Monday, February 25, 2013

Must congregations die?

I have spent a lot of time in recent years spouting off about how some older and dying congregations ought to be willing to die and make way for the birth of other congregations that better meet the needs of the people attending them today.  I stand by this to a certain degree, but I was also really humbled yesterday.  

I went to hear my friend Asher preach at his teaching congregation, Salem English Lutheran, in Minneapolis yesterday.  This church is part of an interesting ministry model in which three congregations share worship space as well as education, social justice, and fellowship activities. Salem English Lutheran church shares its very old building with two other congregations, a UCC church and a Disciples of Christ church.  Three small and dying congregations combined to form a thriving new community called the Springhouse Ministry Center.   I went to the 8:30am service, along with about 20 other people, and I was the youngest in the room by at least 30 years.  The 10:30am jazz service is apparently thriving (I was not able to attend that this week) but this 8:30 service was very traditional and you could tell that the congregation had been together a very long time.  The most touching aspect for me was watching an elderly man shuffle to the back of the room and kneel on the very old kneeling rail during the confession.  This congregation was no longer meeting in the sanctuary and met in a renovated chapel in the basement (probably a meeting room at some point) and this kneeler was moved from the upstairs sanctuary to this space because this elderly parishioner, and others like him, had probably been doing that very same thing for the last 50 years or more.  Maybe he had been kneeling in this same way with a partner and children and now was alone doing the same thing.  There was so much history in that room and it matters.  This is a home.  

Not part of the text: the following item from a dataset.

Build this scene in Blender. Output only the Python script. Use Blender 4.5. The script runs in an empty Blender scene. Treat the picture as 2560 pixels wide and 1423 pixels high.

When we talk about whether or not congregations should die to make room for others, there are real people involved whose stories and histories and traditions matter. In a way, it is a lot like chaplaincy.  Every person, every congregation, is a world in and of themselves.  They are valid by virtue of their presence in the Body of Christ.  I feel a draw to mission redevelopment congregations and I feel a draw to chaplaincy, and I think they are in many ways the same thing.  Meeting people where they are at, engaging with the brokenness of the world, and being a non-anxious presence as a pastor.  I am thankful for that lesson yesterday.